Oslo is a green haven, but that doesn't mean it isn’t dependent on cars - it just has loads of electric ones. “Some call the public transport lanes ‘Tesla lanes’ because there are more Teslas in them than busses,” says Berge. It’s great for the environment, he says, “but in terms of urban development, use of space and friendliness to pedestrians and bikes, electric cars are as bad as any other car.”
That’s why, for Oslo, keeping cars out of the centre is “more about space than climate”, says Terje Elvsaas, communications advisor for the Oslo Car Free City Programme. The city council has replaced parking spaces with extensive bike lanes, handicapped parking spaces to make the centre more inclusive, small parks, locations for pop-up shops and even mini-theatres. Other cities have more ideas about how to repurpose the space cars currently take up. The organisation behind London’s Car Free Day, for example, has found that if we scrapped all of London’s car parks the space could be converted into 80,000 homes.

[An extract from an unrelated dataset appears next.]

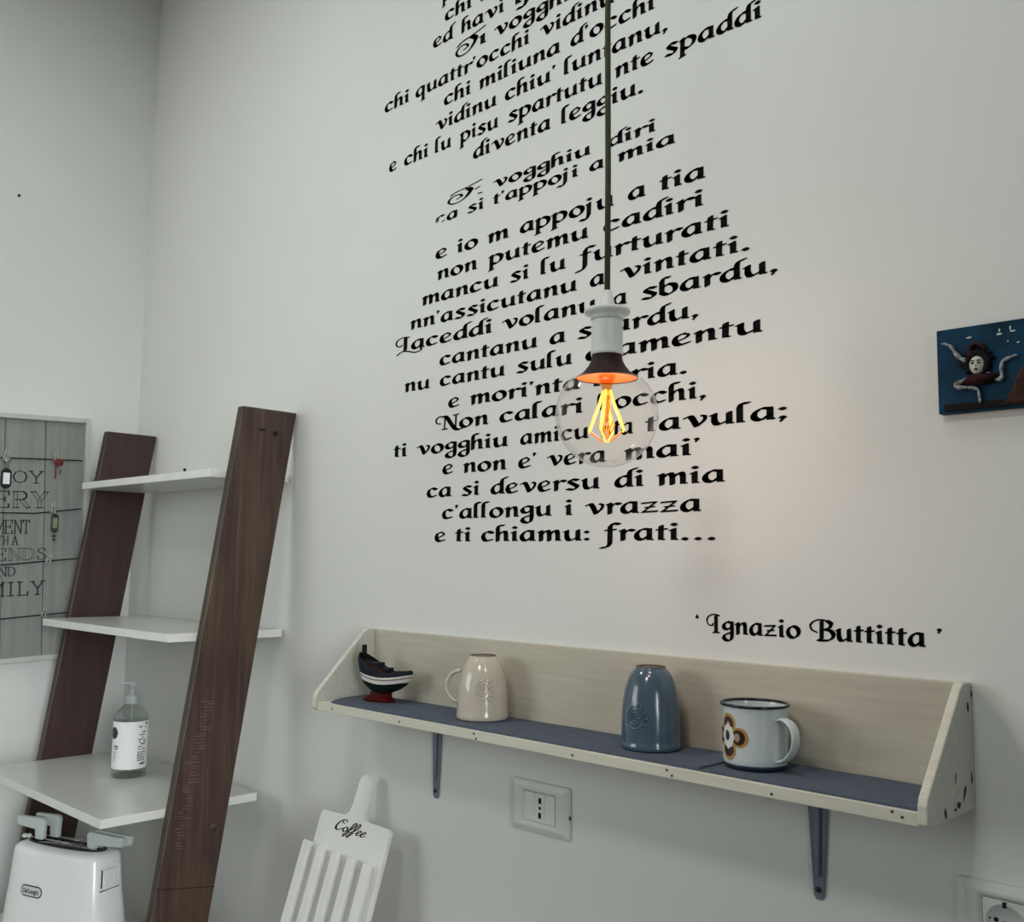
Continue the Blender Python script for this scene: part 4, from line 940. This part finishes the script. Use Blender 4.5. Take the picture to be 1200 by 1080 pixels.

“It’s important that we all think about what kind of city we want to live in,” says Hanna Marcussen, Oslo’s vice mayor for urban development. “We need to plan our cities better for the future so that the private car is not setting the premise for how we build our cities anymore.” Now, in Oslo, 10 per cent more pedestrians visit the city centre and recent polls show two-thirds of city residents are happy with the change.
Oslo’s process wasn’t faultless, however. “You could tell they were very eager to do something when they got into power four years ago,” says Berge. “It started off really really fast, many people would say it was too fast.”
Parking spaces were removed without much thought with what would replace them. “So they ended up putting chairs and a table and saying it was an outdoor office,” says Berge, unimpressed, “which you can’t use in Norway for nine months of the year.” These initial teething problems further incensed business owners, who were already terrified the car ban would prevent customers from coming in-store.
But that speed, though a little hasty, was essential, says Elvsaas. “Other cities can learn from the way we've done things,” he says. “Instead of waiting for these long-term political processes, we just did things quickly.” No other city has moved this fast to transform such a large area, he says, and the risk paid off as the coalition has just been reelected to serve another four-year term.
Elvsass hopes other cities will follow Oslo’s lead, but the government admits that they still have some hurdles to overcome. “Change is always difficult,” says Marcussen, and one of the biggest barriers is people’s mindsets. “To change the city centre will take time, maybe also longer than we thought when we came into office, but we have to start somewhere, and that is exactly what we are doing.”
So are car-free cities a feasible future? Berge thinks so. “Many people are still emotionally attached to their cars or see them as a symbol of freedom,” he says, but he sees that mentality shifting. “I think change is already here, we’re in the middle of it.”